> _Problem_
Only the lines from the start of the data through the line containing "C = S.collection" should be written out, exactly as they are, with both ends included and the pictures left out.

> _Dataset section_
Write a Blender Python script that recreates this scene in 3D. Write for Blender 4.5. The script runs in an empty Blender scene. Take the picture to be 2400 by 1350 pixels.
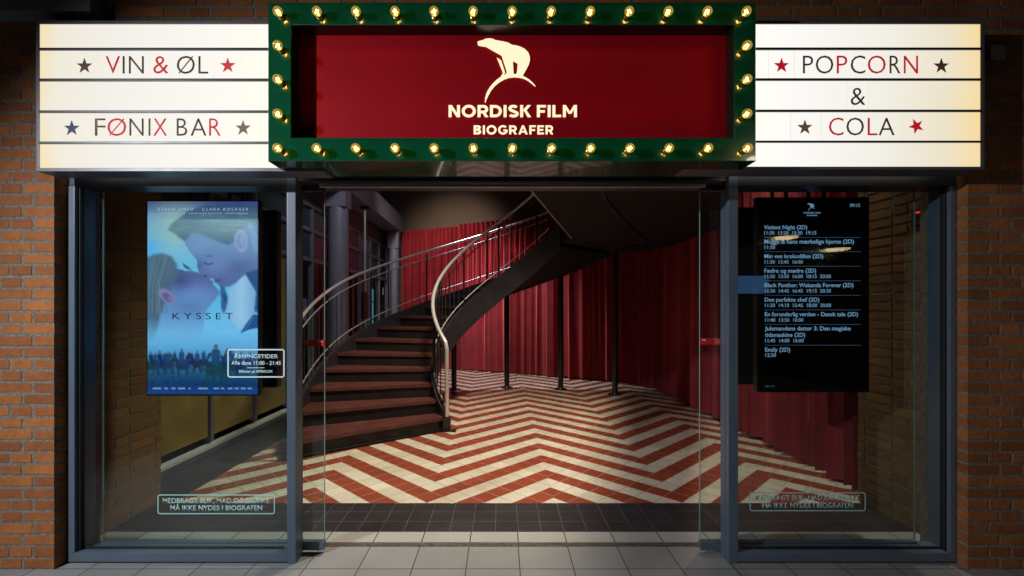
import bpy, bmesh, math, random
import numpy as np
from mathutils import Vector, Matrix
R = math.radians
random.seed(7)
S = bpy.context.scene
C = S.collection

# ------------------------------------------------------------------ camera, world, lamps, exposure
F, CX, CY, H = 1122.0, 1175.0, 727.5, 1.408          # focal length and principal point in photo pixels, eye height
cam = bpy.data.cameras.new('camera')
cam.sensor_width = 36
cam.lens = 36 * F / 2400
cam.shift_x = (1200 - CX) / 2400
cam.shift_y = (CY - 675) / 2400
cam.clip_start, cam.clip_end = 0.05, 400
co = bpy.data.objects.new('camera', cam)
co.location = (0, 0, H)
co.rotation_euler = (R(90), 0, 0)
C.objects.link(co)
S.camera = co
S.render.resolution_x, S.render.resolution_y = 1024, 576
S.view_settings.view_transform = 'Standard'
S.view_settings.look = 'None'
S.view_settings.exposure = 0.0
S.view_settings.gamma = 1.0
S.cycles.use_denoising = True
S.cycles.max_bounces = 10
S.cycles.transparent_max_bounces = 24
S.cycles.sample_clamp_indirect = 4.0
S.cycles.blur_glossy = 0.5
S.cycles.caustics_reflective = False
S.cycles.caustics_refractive = False

w = bpy.data.worlds.new('World')
S.world = w
w.use_nodes = True
nt = w.node_tree
sky = nt.nodes.new('ShaderNodeTexSky')
sky.sky_type = 'NISHITA'
sky.sun_disc = False
sky.sun_elevation = R(1.0)
sky.sun_rotation = R(200)
nt.links.new(sky.outputs[0], nt.nodes['Background'].inputs[0])
nt.nodes['Background'].inputs[1].default_value = 0.008


def lamp(name, kind, loc, target, energy, color, size, spot=None, blend=.5):
    L = bpy.data.lights.new(name, kind)
    L.energy = energy
    L.color = color
    if kind == 'AREA':
        L.shape = 'DISK'
        L.size = size
    else:
        L.shadow_soft_size = size
    if kind == 'SPOT':
        L.spot_size = R(spot)
        L.spot_blend = blend
    o = bpy.data.objects.new(name, L)
    o.location = loc
    o.rotation_euler = (Vector(target) - Vector(loc)).to_track_quat('-Z', 'Y').to_euler()
    C.objects.link(o)
    return o


lamp('arcade_spotlight', 'SPOT', (-3.3, 0.25, 2.86), (.2, 2.4, -.6), 540, (.90, .94, 1.0), .045, 108, .85)
lamp('arcade_downlight', 'SPOT', (3.3, -1.6, 3.3), (2.2, 2.6, 0.5), 22, (1.0, .80, .58), .12, 62, .9)
lamp('lobby_spotlight', 'SPOT', (-.75, 9.0, 4.4), (-.2, 10.2, 0.0), 560, (.93, .95, 1.0), .14, 84, .8)
lamp('lobby_spotlight', 'SPOT', (-1.9, 8.6, 4.45), (-1.3, 11.4, 2.4), 380, (1.0, .93, .88), .25, 72, .9)
lamp('lobby_downlight', 'SPOT', (-.1, 4.5, 4.4), (-.4, 5.1, 0), 900, (1.0, .88, .68), .26, 96, .8)
lamp('gallery_fill', 'SPOT', (1.25, 4.2, 2.37), (1.5, 4.5, 0), 34, (1.0, .93, .84), .12, 150, .8)  # added fill under the gallery, brightens the right floor and curtain
lamp('gallery_fill', 'SPOT', (1.9, 6.6, 2.37), (1.9, 6.8, 0), 6, (1.0, .90, .80), .12, 140, .8)  # second added fill, deeper under the gallery
lamp('column_fill', 'SPOT', (-1.2, 5.2, 4.4), (-2.5, 8.2, 2.0), 150, (.90, .92, 1.0), .25, 90, .9)  # added fill, lifts the dark column and glazed wall
lamp('side_fill', 'SPOT', (2.3, 4.2, 4.4), (2.7, 4.5, 0.2), 330, (1.0, .80, .64), .1, 78, .8)  # added fill for the curtain and floor on the right


# ------------------------------------------------------------------ helpers
def at(px, py, Y):
    return Vector(((px - CX) * Y / F, Y, H - (py - CY) * Y / F))


def X_(px, Y): return (px - CX) * Y / F


def Z_(py, Y): return H - (py - CY) * Y / F


class MB:
    """collects geometry for one mesh; faces remember a material slot"""
    def __init__(self): self.v, self.f, self.m = [], [], []

    def face(self, pts, mi=0):
        n = len(self.v)
        self.v += [tuple(p) for p in pts]
        self.f.append(list(range(n, n + len(pts))))
        self.m.append(mi)

    def box(self, x0, x1, y0, y1, z0, z1, b=0.0, mi=0):
        """axis box with chamfered edges"""
        n = len(self.v)
        if b <= 0:
            P = [(x, y, z) for z in (z0, z1) for y in (y0, y1) for x in (x0, x1)]
            self.v += P
            Fs = [(0, 1, 5, 4), (1, 3, 7, 5), (3, 2, 6, 7), (2, 0, 4, 6), (4, 5, 7, 6), (2, 3, 1, 0)]
            self.f += [[n + i for i in q] for q in Fs]
            self.m += [mi] * 6
            return
        bm = bmesh.new()
        bmesh.ops.create_cube(bm, size=1)
        for q in bm.verts:
            q.co = Vector(((x0 + x1) / 2 + q.co.x * (x1 - x0), (y0 + y1) / 2 + q.co.y * (y1 - y0), (z0 + z1) / 2 + q.co.z * (z1 - z0)))
        bmesh.ops.bevel(bm, geom=bm.edges[:], offset=b, segments=2, profile=.7, affect='EDGES')
        bm.verts.index_update()
        self.v += [tuple(q.co) for q in bm.verts]
        for fc in bm.faces:
            self.f.append([n + q.index for q in fc.verts])
            self.m.append(mi)
        bm.free()

    def tube(self, pts, r, n=12, mi=0, cap=True):
        pts = [Vector(p) for p in pts]
        base = len(self.v)
        up = None
        for i, p in enumerate(pts):
            d = (pts[min(i + 1, len(pts) - 1)] - pts[max(i - 1, 0)]).normalized()
            if up is None:
                up = Vector((0, 0, 1)) if abs(d.z) < .9 else Vector((1, 0, 0))
            a = d.cross(up).normalized()
            up = a.cross(d).normalized()
            for k in range(n):
                t = 2 * math.pi * k / n
                self.v.append(tuple(p + a * (r * math.cos(t)) + up * (r * math.sin(t))))
        for i in range(len(pts) - 1):
            for k in range(n):
                a0 = base + i * n + k
                a1 = base + i * n + (k + 1) % n
                self.f.append([a0, a1, a1 + n, a0 + n])
                self.m.append(mi)
        if cap:
            self.f.append([base + k for k in range(n)][::-1])
            self.f.append([base + (len(pts) - 1) * n + k for k in range(n)])
            self.m += [mi, mi]

    def lathe(self, o, axis, prof, n=20, mi=0):
        """prof: (distance along axis, radius)"""
        o = Vector(o)
        axis = Vector(axis).normalized()
        a = axis.orthogonal().normalized()
        b = axis.cross(a)
        base = len(self.v)
        for (h, r) in prof:
            for k in range(n):
                t = 2 * math.pi * k / n
                self.v.append(tuple(o + axis * h + a * (max(r, 1e-4) * math.cos(t)) + b * (max(r, 1e-4) * math.sin(t))))
        for i in range(len(prof) - 1):
            for k in range(n):
                a0 = base + i * n + k
                a1 = base + i * n + (k + 1) % n
                self.f.append([a0, a1, a1 + n, a0 + n])
                self.m.append(mi)

    def build(self, name, mats, parent=None, smooth=None):
        me = bpy.data.meshes.new(name)
        me.from_pydata(self.v, [], self.f)
        mats = mats if isinstance(mats, (list, tuple)) else [mats]
        for m in mats:
            me.materials.append(m)
        for p, mi in zip(me.polygons, self.m):
            p.material_index = mi
        bm = bmesh.new()
        bm.from_mesh(me)
        bmesh.ops.recalc_face_normals(bm, faces=bm.faces[:])
        bm.to_mesh(me)
        bm.free()
        if smooth is not None:
            for p in me.polygons:
                p.use_smooth = True
            me.set_sharp_from_angle(angle=R(smooth))
        o = bpy.data.objects.new(name, me)
        C.objects.link(o)
        if parent:
            o.parent = parent
            o.matrix_parent_inverse = Matrix.Translation(-world_loc(parent))
        return o


def world_loc(o):
    v = Vector((0, 0, 0))
    while o:
        v += o.location
        o = o.parent if False else None
    return v


def thing(name, label, cat, loc=(0, 0, 0), group=None):
    o = bpy.data.objects.new(name, None)
    o.empty_display_size = .1
    o.location = loc
    C.objects.link(o)
    o['label'], o['category'], o['kind'] = label, cat, 'thing'
    if group:
        o['group'] = group
    return o


def tag(o, label, cat, group=None):
    o['label'], o['category'], o['kind'] = label, cat, 'thing'
    if group:
        o['group'] = group
    return o


def structure(o):
    o['kind'] = 'structure'
    return o


# ------------------------------------------------------------------ materials
def new_mat(name):
    m = bpy.data.materials.new(name)
    m.use_nodes = True
    return m, m.node_tree.nodes, m.node_tree.links, m.node_tree.nodes['Principled BSDF']


def mat(name, col, rough=.5, metal=0.0, var=.12, scale=6.0, bump=0.0, bscale=60.0, coat=0.0, sheen=0.0, spec=.5, rvar=.1, stint=None):
    m, N, L, P = new_mat(name)
    tc = N.new('ShaderNodeTexCoord')
    nz = N.new('ShaderNodeTexNoise')
    nz.inputs['Scale'].default_value = scale
    nz.inputs['Detail'].default_value = 6
    L.new(tc.outputs['Object'], nz.inputs['Vector'])
    mr = N.new('ShaderNodeMapRange')
    mr.inputs[1].default_value, mr.inputs[2].default_value = .3, .7
    mr.inputs[3].default_value, mr.inputs[4].default_value = 1 - var, 1 + var
    L.new(nz.outputs['Fac'], mr.inputs[0])
    mx = N.new('ShaderNodeVectorMath')
    mx.operation = 'SCALE'
    mx.inputs[0].default_value = col
    L.new(mr.outputs[0], mx.inputs['Scale'])
    L.new(mx.outputs[0], P.inputs['Base Color'])
    rr = N.new('ShaderNodeMapRange')
    rr.inputs[3].default_value, rr.inputs[4].default_value = max(.02, rough - rvar), min(1, rough + rvar)
    L.new(nz.outputs['Fac'], rr.inputs[0])
    L.new(rr.outputs[0], P.inputs['Roughness'])
    P.inputs['Metallic'].default_value = metal
    P.inputs['Coat Weight'].default_value = coat
    P.inputs['Sheen Weight'].default_value = sheen
    if stint:
        P.inputs['Sheen Tint'].default_value = (*stint, 1)
    P.inputs['Specular IOR Level'].default_value = spec
    if bump:
        n2 = N.new('ShaderNodeTexNoise')
        n2.inputs['Scale'].default_value = bscale
        n2.inputs['Detail'].default_value = 8
        L.new(tc.outputs['Object'], n2.inputs['Vector'])
        b = N.new('ShaderNodeBump')
        b.inputs['Strength'].default_value = bump
        b.inputs['Distance'].default_value = .01
        L.new(n2.outputs['Fac'], b.inputs['Height'])
        L.new(b.outputs[0], P.inputs['Normal'])
    return m


def emit(name, col, strength):
    m, N, L, P = new_mat(name)
    P.inputs['Base Color'].default_value = (*[c * .5 for c in col], 1)
    P.inputs['Emission Color'].default_value = (*col, 1)
    P.inputs['Emission Strength'].default_value = strength
    P.inputs['Roughness'].default_value = .6
    return m


def glass_mat(name, tint, gloss_rough=.0, ior=1.5, glow=None, gs=0.0):
    m, N, L, P = new_mat(name)
    N.remove(P)
    out = N['Material Output']
    tr = N.new('ShaderNodeBsdfTransparent')
    tr.inputs[0].default_value = (*tint, 1)
    gl = N.new('ShaderNodeBsdfGlossy')
    gl.inputs['Roughness'].default_value = gloss_rough
    lw = N.new('ShaderNodeLayerWeight')
    f0 = ((ior - 1) / (ior + 1)) ** 2
    fr = math_node(N, L, 'MULTIPLY_ADD', math_node(N, L, 'POWER', lw.outputs['Facing'], 5.0), 1 - f0, f0)
    mx = N.new('ShaderNodeMixShader')
    L.new(fr, mx.inputs[0])
    L.new(tr.outputs[0], mx.inputs[1])
    L.new(gl.outputs[0], mx.inputs[2])
    res = mx.outputs[0]
    if glow:
        em = N.new('ShaderNodeEmission')
        em.inputs[0].default_value = (*glow, 1)
        em.inputs[1].default_value = gs
        ad = N.new('ShaderNodeAddShader')
        L.new(res, ad.inputs[0])
        L.new(em.outputs[0], ad.inputs[1])
        res = ad.outputs[0]
    L.new(res, out.inputs['Surface'])
    return m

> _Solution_
Write a Blender Python script that recreates this scene in 3D. Write for Blender 4.5. The script runs in an empty Blender scene. Take the picture to be 2400 by 1350 pixels.
import bpy, bmesh, math, random
import numpy as np
from mathutils import Vector, Matrix
R = math.radians
random.seed(7)
S = bpy.context.scene
C = S.collection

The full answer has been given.